BRIEF =>
Each line that follows is to be retyped exactly.

Stored items from a collection =>
********

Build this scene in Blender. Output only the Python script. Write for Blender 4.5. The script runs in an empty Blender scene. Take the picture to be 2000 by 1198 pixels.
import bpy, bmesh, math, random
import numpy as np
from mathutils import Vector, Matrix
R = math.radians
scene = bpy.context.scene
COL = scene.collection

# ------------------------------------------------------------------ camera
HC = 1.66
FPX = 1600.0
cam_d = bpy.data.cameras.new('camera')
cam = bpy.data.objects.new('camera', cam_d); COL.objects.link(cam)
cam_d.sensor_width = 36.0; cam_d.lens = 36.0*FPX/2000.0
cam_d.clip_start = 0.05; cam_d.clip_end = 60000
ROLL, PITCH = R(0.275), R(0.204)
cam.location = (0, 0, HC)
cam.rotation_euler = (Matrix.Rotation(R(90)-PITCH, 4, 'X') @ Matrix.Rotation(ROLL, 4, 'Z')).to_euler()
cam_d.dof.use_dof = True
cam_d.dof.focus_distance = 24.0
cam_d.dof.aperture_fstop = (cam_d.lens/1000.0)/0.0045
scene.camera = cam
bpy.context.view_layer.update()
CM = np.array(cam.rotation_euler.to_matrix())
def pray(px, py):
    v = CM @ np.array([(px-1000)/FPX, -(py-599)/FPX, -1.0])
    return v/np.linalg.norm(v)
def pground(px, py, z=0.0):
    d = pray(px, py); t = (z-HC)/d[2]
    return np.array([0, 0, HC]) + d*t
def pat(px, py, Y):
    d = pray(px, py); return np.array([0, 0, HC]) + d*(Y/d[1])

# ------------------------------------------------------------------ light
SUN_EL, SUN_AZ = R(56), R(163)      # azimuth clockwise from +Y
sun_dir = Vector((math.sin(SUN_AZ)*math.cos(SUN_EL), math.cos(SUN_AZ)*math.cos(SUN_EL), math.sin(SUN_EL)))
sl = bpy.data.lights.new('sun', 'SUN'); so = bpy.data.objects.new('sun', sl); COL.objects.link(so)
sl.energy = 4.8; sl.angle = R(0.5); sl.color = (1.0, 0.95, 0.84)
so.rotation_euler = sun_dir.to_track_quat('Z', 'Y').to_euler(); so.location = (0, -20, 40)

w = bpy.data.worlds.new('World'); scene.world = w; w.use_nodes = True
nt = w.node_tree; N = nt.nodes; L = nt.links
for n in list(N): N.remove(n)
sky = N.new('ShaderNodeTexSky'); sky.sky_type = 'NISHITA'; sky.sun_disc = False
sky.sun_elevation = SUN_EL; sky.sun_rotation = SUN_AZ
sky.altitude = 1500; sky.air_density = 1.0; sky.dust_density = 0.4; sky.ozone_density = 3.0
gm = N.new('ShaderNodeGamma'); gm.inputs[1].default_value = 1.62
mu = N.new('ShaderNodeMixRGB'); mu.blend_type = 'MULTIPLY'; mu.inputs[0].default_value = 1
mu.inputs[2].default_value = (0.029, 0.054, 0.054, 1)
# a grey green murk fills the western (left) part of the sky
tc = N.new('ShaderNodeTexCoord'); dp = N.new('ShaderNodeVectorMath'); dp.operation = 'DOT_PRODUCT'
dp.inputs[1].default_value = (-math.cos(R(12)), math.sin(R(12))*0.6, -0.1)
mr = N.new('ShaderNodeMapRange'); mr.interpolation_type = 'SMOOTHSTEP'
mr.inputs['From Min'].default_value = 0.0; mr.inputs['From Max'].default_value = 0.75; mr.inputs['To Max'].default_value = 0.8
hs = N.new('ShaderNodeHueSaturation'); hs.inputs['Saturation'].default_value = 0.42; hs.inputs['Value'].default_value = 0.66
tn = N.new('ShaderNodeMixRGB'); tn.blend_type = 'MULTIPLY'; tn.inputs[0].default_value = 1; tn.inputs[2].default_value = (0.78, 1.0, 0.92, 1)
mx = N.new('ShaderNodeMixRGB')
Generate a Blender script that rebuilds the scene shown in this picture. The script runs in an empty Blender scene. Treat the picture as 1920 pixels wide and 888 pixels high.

********

WRITTEN ANSWER =>
Build this scene in Blender. Output only the Python script. Write for Blender 4.5. The script runs in an empty Blender scene. Take the picture to be 2000 by 1198 pixels.
import bpy, bmesh, math, random
import numpy as np
from mathutils import Vector, Matrix
R = math.radians
scene = bpy.context.scene
COL = scene.collection

# ------------------------------------------------------------------ camera
HC = 1.66
FPX = 1600.0
cam_d = bpy.data.cameras.new('camera')
cam = bpy.data.objects.new('camera', cam_d); COL.objects.link(cam)
cam_d.sensor_width = 36.0; cam_d.lens = 36.0*FPX/2000.0
cam_d.clip_start = 0.05; cam_d.clip_end = 60000
ROLL, PITCH = R(0.275), R(0.204)
cam.location = (0, 0, HC)
cam.rotation_euler = (Matrix.Rotation(R(90)-PITCH, 4, 'X') @ Matrix.Rotation(ROLL, 4, 'Z')).to_euler()
cam_d.dof.use_dof = True
cam_d.dof.focus_distance = 24.0
cam_d.dof.aperture_fstop = (cam_d.lens/1000.0)/0.0045
scene.camera = cam
bpy.context.view_layer.update()
CM = np.array(cam.rotation_euler.to_matrix())
def pray(px, py):
    v = CM @ np.array([(px-1000)/FPX, -(py-599)/FPX, -1.0])
    return v/np.linalg.norm(v)
def pground(px, py, z=0.0):
    d = pray(px, py); t = (z-HC)/d[2]
    return np.array([0, 0, HC]) + d*t
def pat(px, py, Y):
    d = pray(px, py); return np.array([0, 0, HC]) + d*(Y/d[1])

# ------------------------------------------------------------------ light
SUN_EL, SUN_AZ = R(56), R(163)      # azimuth clockwise from +Y
sun_dir = Vector((math.sin(SUN_AZ)*math.cos(SUN_EL), math.cos(SUN_AZ)*math.cos(SUN_EL), math.sin(SUN_EL)))
sl = bpy.data.lights.new('sun', 'SUN'); so = bpy.data.objects.new('sun', sl); COL.objects.link(so)
sl.energy = 4.8; sl.angle = R(0.5); sl.color = (1.0, 0.95, 0.84)
so.rotation_euler = sun_dir.to_track_quat('Z', 'Y').to_euler(); so.location = (0, -20, 40)

w = bpy.data.worlds.new('World'); scene.world = w; w.use_nodes = True
nt = w.node_tree; N = nt.nodes; L = nt.links
for n in list(N): N.remove(n)
sky = N.new('ShaderNodeTexSky'); sky.sky_type = 'NISHITA'; sky.sun_disc = False
sky.sun_elevation = SUN_EL; sky.sun_rotation = SUN_AZ
sky.altitude = 1500; sky.air_density = 1.0; sky.dust_density = 0.4; sky.ozone_density = 3.0
gm = N.new('ShaderNodeGamma'); gm.inputs[1].default_value = 1.62
mu = N.new('ShaderNodeMixRGB'); mu.blend_type = 'MULTIPLY'; mu.inputs[0].default_value = 1
mu.inputs[2].default_value = (0.029, 0.054, 0.054, 1)
# a grey green murk fills the western (left) part of the sky
tc = N.new('ShaderNodeTexCoord'); dp = N.new('ShaderNodeVectorMath'); dp.operation = 'DOT_PRODUCT'
dp.inputs[1].default_value = (-math.cos(R(12)), math.sin(R(12))*0.6, -0.1)
mr = N.new('ShaderNodeMapRange'); mr.interpolation_type = 'SMOOTHSTEP'
mr.inputs['From Min'].default_value = 0.0; mr.inputs['From Max'].default_value = 0.75; mr.inputs['To Max'].default_value = 0.8
hs = N.new('ShaderNodeHueSaturation'); hs.inputs['Saturation'].default_value = 0.42; hs.inputs['Value'].default_value = 0.66
tn = N.new('ShaderNodeMixRGB'); tn.blend_type = 'MULTIPLY'; tn.inputs[0].default_value = 1; tn.inputs[2].default_value = (0.78, 1.0, 0.92, 1)
mx = N.new('ShaderNodeMixRGB')
Generate a Blender script that rebuilds the scene shown in this picture. The script runs in an empty Blender scene. Treat the picture as 1920 pixels wide and 888 pixels high.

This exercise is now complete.